SUPPLIED MATERIAL:
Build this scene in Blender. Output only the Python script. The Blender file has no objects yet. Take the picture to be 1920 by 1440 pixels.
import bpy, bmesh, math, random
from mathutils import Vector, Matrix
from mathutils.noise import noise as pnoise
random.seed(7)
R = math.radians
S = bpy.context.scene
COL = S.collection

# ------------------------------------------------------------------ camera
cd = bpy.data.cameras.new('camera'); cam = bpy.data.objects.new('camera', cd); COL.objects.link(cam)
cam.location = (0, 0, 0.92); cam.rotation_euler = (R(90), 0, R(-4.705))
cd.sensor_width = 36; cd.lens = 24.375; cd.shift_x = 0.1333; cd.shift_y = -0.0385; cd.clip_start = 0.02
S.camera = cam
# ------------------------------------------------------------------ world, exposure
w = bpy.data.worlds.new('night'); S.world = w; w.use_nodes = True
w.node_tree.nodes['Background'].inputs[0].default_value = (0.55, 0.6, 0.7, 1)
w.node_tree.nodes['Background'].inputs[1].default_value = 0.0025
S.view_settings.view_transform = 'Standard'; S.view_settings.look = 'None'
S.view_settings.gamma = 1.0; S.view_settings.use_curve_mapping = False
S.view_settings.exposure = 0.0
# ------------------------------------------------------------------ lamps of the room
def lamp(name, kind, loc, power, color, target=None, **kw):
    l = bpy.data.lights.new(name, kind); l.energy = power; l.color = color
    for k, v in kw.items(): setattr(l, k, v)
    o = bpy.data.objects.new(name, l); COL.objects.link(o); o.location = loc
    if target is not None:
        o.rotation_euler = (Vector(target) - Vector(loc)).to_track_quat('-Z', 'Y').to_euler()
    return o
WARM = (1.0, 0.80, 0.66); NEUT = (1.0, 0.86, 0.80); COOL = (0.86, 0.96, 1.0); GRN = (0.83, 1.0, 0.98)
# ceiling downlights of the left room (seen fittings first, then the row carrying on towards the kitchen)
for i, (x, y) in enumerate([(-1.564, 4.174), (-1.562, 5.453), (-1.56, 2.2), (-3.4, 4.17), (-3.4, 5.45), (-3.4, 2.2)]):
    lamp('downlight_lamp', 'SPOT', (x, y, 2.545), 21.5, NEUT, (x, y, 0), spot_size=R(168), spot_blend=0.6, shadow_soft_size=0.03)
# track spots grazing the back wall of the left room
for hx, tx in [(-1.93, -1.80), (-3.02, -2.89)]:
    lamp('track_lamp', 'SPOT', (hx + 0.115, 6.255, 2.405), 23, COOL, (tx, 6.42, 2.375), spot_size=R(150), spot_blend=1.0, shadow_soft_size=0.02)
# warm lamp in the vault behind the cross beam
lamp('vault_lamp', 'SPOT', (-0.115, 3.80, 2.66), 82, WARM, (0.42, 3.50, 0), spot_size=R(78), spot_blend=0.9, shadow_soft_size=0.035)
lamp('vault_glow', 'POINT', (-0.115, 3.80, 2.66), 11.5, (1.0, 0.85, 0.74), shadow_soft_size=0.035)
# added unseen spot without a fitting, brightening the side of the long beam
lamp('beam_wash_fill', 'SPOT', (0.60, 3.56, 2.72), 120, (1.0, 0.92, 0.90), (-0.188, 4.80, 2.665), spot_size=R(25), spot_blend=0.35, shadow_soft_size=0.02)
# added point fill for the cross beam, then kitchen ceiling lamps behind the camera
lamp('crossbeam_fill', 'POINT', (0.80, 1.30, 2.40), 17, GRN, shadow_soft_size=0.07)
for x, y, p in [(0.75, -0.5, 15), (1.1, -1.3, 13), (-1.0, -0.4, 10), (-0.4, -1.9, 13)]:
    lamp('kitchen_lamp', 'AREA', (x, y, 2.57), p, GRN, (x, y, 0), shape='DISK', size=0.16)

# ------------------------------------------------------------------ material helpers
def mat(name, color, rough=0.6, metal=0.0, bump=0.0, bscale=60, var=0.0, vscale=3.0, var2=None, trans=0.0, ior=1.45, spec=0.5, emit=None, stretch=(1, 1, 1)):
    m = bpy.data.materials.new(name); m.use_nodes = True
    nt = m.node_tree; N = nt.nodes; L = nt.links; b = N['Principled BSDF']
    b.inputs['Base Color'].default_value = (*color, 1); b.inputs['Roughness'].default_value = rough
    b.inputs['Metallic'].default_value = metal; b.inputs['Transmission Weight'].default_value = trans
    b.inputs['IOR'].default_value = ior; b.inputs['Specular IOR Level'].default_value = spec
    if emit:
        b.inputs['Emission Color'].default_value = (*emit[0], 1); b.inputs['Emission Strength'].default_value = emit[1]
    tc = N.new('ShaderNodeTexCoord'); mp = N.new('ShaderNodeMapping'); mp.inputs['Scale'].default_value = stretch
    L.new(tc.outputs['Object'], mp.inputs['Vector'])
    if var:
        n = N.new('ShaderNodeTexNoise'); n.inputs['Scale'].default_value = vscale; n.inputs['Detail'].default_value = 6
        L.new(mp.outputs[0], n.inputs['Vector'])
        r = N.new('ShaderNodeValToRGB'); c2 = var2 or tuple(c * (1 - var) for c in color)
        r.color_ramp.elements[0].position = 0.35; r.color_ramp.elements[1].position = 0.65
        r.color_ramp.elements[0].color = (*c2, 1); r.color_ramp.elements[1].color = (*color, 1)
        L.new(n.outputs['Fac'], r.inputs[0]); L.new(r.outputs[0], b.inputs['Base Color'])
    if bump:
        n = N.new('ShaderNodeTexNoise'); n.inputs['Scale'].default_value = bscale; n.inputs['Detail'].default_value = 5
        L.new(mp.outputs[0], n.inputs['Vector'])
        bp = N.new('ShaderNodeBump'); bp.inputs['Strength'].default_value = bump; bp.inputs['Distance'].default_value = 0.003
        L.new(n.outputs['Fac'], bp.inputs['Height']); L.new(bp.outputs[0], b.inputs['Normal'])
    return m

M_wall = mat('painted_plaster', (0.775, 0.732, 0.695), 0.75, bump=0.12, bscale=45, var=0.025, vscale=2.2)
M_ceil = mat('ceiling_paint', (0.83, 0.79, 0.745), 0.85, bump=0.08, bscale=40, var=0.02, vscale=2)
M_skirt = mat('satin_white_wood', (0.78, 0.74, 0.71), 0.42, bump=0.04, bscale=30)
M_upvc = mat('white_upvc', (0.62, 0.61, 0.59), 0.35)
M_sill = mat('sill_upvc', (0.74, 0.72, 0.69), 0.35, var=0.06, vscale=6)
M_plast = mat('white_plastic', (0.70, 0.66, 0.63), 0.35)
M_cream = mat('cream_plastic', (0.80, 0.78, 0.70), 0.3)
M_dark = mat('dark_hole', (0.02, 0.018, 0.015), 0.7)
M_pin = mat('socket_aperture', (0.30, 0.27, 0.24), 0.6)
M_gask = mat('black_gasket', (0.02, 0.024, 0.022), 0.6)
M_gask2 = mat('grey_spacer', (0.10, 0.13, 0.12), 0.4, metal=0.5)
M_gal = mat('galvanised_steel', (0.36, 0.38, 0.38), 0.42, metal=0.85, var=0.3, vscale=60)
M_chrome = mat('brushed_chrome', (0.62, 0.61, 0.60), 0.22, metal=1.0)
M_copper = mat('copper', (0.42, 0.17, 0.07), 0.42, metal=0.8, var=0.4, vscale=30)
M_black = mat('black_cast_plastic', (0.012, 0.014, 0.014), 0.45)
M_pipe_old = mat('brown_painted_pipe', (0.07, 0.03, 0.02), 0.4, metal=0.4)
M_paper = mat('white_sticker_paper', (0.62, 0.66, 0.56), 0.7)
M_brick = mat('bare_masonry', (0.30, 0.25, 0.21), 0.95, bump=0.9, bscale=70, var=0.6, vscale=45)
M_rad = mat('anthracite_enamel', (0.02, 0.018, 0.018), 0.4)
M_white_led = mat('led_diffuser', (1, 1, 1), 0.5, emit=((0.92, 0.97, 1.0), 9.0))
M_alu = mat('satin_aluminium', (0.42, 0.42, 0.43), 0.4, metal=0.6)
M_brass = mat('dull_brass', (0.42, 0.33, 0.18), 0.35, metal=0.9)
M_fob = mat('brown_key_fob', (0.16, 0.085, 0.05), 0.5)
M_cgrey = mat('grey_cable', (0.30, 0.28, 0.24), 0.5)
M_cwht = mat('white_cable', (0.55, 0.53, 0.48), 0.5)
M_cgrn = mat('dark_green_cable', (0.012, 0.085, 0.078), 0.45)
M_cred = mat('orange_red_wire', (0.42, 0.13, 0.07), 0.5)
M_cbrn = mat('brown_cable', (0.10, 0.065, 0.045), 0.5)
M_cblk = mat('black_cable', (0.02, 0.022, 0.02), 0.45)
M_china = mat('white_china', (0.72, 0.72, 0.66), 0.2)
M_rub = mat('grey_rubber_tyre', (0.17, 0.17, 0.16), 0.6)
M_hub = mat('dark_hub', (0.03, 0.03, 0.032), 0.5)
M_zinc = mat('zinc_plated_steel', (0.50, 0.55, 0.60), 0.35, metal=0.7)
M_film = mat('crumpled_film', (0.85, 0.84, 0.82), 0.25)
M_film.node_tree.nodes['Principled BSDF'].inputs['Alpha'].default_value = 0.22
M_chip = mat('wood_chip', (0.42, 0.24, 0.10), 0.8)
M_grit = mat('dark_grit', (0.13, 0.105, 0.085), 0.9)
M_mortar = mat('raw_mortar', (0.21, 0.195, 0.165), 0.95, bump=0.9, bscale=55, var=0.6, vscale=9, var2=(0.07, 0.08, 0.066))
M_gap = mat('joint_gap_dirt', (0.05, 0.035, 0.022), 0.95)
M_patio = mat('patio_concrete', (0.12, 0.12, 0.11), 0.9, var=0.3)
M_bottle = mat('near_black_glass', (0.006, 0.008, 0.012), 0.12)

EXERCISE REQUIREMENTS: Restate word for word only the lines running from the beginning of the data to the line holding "COL = S.collection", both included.

EXPECTED ANSWER:
Build this scene in Blender. Output only the Python script. The Blender file has no objects yet. Take the picture to be 1920 by 1440 pixels.
import bpy, bmesh, math, random
from mathutils import Vector, Matrix
from mathutils.noise import noise as pnoise
random.seed(7)
R = math.radians
S = bpy.context.scene
COL = S.collection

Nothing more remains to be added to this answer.